§ Task description:
Quote precisely the run of lines opening with the line containing "bm = NB(); box(bm, .80, .92, 7.1, 7.85, 0, H);" and closing with the line containing "bm = NB(); box(bm, .80, 2.3, 8.95, 9.07, 0, H);", and nothing else.

## START Data section

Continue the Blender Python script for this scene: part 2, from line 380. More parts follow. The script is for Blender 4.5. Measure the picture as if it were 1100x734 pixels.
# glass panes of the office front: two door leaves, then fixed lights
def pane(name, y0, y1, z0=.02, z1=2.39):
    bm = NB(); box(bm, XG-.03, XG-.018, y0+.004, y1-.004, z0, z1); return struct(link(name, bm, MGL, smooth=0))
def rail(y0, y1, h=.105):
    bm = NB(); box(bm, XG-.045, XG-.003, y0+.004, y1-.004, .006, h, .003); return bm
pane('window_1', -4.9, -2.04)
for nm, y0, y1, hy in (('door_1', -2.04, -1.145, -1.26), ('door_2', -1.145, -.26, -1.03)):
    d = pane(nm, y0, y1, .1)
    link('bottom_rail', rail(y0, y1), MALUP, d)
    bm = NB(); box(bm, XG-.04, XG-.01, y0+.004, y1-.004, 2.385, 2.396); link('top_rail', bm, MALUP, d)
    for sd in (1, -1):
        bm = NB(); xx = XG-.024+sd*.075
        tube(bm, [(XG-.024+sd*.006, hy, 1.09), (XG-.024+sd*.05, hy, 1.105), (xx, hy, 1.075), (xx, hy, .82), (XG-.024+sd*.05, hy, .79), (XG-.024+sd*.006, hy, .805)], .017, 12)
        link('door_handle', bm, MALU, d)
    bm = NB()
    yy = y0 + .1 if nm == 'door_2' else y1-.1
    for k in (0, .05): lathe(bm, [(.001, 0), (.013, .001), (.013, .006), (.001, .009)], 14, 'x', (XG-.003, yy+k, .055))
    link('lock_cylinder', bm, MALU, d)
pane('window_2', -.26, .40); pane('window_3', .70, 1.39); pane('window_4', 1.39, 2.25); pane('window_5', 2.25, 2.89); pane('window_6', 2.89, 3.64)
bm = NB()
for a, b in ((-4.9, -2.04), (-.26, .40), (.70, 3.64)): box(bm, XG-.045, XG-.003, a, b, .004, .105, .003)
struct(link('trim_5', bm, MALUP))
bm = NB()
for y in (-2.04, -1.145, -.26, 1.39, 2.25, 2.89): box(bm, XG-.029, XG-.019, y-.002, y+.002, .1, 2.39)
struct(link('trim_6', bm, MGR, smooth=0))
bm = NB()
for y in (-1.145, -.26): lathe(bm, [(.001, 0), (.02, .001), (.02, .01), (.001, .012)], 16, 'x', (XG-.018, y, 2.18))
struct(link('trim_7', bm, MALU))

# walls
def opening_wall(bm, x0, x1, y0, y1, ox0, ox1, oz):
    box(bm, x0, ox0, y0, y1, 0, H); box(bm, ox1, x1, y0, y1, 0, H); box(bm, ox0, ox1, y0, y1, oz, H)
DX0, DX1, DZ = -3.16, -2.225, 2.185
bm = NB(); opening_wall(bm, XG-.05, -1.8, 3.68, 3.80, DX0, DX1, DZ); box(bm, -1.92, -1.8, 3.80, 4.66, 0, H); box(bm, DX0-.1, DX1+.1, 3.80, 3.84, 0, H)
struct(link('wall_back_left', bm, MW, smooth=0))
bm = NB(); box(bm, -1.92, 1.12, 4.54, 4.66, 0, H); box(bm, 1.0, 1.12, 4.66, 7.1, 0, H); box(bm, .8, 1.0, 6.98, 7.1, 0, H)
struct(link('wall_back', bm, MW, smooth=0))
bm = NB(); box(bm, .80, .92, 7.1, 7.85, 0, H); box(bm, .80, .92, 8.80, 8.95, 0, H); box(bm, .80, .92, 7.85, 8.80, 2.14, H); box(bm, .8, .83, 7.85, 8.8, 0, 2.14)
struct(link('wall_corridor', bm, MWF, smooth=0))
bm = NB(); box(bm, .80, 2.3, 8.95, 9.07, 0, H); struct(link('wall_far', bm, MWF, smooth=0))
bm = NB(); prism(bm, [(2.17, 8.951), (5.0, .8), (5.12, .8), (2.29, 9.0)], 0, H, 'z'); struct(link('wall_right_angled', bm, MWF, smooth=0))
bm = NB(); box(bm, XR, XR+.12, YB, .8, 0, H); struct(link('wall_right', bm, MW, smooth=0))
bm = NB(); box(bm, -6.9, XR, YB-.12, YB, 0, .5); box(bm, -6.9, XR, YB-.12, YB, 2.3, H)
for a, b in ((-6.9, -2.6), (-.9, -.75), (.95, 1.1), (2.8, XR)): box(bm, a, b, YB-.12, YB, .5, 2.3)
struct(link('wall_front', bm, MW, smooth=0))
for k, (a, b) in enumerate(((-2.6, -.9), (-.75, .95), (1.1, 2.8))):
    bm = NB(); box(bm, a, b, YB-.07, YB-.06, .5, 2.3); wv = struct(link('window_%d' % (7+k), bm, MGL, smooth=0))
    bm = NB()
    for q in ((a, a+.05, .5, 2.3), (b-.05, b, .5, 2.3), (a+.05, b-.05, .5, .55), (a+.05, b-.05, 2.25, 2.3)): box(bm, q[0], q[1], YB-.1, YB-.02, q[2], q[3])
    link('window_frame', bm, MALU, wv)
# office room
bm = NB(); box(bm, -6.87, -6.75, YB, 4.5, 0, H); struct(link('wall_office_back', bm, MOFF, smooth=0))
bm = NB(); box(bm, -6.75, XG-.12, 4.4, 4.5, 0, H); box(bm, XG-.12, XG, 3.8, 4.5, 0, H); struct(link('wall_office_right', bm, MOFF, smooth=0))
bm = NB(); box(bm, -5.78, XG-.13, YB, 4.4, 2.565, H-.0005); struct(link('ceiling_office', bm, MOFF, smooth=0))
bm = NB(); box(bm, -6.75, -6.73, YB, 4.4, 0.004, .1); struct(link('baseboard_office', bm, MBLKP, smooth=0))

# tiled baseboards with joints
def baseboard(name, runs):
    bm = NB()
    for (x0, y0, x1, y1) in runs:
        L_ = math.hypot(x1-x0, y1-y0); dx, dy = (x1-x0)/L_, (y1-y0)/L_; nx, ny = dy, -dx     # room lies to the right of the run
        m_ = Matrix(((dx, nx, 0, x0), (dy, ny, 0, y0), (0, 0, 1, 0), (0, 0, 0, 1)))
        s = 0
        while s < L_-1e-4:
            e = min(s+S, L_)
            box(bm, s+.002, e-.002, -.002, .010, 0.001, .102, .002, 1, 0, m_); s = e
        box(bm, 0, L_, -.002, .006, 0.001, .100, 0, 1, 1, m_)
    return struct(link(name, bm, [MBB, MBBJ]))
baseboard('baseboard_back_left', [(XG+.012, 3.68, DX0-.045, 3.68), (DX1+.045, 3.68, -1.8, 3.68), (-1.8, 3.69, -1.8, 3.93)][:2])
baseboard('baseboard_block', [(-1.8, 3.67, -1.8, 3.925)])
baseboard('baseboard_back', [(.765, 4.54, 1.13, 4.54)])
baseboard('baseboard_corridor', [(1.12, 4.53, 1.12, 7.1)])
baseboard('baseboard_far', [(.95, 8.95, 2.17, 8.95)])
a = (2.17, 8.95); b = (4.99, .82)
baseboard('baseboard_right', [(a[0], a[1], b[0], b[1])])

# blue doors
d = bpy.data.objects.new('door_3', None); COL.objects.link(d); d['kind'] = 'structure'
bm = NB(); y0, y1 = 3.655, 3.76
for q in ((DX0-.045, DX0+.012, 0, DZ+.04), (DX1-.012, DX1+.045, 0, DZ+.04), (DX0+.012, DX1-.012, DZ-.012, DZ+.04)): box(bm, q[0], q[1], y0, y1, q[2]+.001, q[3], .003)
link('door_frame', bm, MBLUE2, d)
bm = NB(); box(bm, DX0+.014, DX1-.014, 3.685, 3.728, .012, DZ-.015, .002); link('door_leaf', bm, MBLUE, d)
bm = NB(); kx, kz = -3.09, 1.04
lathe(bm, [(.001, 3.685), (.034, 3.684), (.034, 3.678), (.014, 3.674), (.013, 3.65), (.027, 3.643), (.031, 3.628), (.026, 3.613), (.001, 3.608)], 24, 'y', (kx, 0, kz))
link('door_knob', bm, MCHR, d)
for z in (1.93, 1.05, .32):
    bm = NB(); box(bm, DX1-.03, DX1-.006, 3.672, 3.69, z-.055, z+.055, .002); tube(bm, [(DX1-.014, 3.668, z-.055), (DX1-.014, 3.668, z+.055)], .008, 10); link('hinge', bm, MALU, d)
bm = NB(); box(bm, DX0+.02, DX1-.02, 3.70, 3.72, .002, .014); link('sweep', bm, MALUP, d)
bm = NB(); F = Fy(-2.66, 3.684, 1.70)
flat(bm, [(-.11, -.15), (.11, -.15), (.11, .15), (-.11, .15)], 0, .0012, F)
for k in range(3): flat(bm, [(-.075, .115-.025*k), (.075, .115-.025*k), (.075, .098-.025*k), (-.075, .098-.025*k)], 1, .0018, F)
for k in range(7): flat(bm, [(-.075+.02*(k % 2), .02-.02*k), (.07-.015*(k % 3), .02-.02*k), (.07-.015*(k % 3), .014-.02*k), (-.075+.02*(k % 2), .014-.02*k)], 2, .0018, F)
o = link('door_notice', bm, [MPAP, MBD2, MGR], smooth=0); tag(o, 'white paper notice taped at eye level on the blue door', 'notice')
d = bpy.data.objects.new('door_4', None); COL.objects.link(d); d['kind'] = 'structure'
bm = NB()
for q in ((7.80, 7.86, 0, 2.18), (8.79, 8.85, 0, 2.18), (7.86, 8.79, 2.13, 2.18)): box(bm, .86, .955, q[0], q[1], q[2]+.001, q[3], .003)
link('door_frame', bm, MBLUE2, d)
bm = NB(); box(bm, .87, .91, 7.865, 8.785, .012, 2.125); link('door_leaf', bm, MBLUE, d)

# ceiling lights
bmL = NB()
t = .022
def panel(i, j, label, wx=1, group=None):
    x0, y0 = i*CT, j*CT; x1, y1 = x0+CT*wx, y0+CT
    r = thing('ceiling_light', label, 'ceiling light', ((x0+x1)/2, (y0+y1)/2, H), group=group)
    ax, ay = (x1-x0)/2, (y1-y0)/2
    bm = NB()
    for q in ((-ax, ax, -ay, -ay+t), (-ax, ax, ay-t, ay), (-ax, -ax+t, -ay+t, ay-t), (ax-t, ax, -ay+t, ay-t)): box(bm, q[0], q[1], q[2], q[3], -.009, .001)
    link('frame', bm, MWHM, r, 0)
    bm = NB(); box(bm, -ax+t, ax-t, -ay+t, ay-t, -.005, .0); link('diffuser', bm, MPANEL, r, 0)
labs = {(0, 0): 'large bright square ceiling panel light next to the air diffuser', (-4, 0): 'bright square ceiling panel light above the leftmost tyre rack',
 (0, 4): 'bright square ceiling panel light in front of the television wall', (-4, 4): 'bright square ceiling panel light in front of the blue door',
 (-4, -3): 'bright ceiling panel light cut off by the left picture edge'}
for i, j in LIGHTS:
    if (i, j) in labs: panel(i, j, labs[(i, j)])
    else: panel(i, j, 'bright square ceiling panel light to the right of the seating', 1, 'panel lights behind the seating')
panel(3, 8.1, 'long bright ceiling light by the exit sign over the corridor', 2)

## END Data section

§ Reply:
bm = NB(); box(bm, .80, .92, 7.1, 7.85, 0, H); box(bm, .80, .92, 8.80, 8.95, 0, H); box(bm, .80, .92, 7.85, 8.80, 2.14, H); box(bm, .8, .83, 7.85, 8.8, 0, 2.14)
struct(link('wall_corridor', bm, MWF, smooth=0))
bm = NB(); box(bm, .80, 2.3, 8.95, 9.07, 0, H); struct(link('wall_far', bm, MWF, smooth=0))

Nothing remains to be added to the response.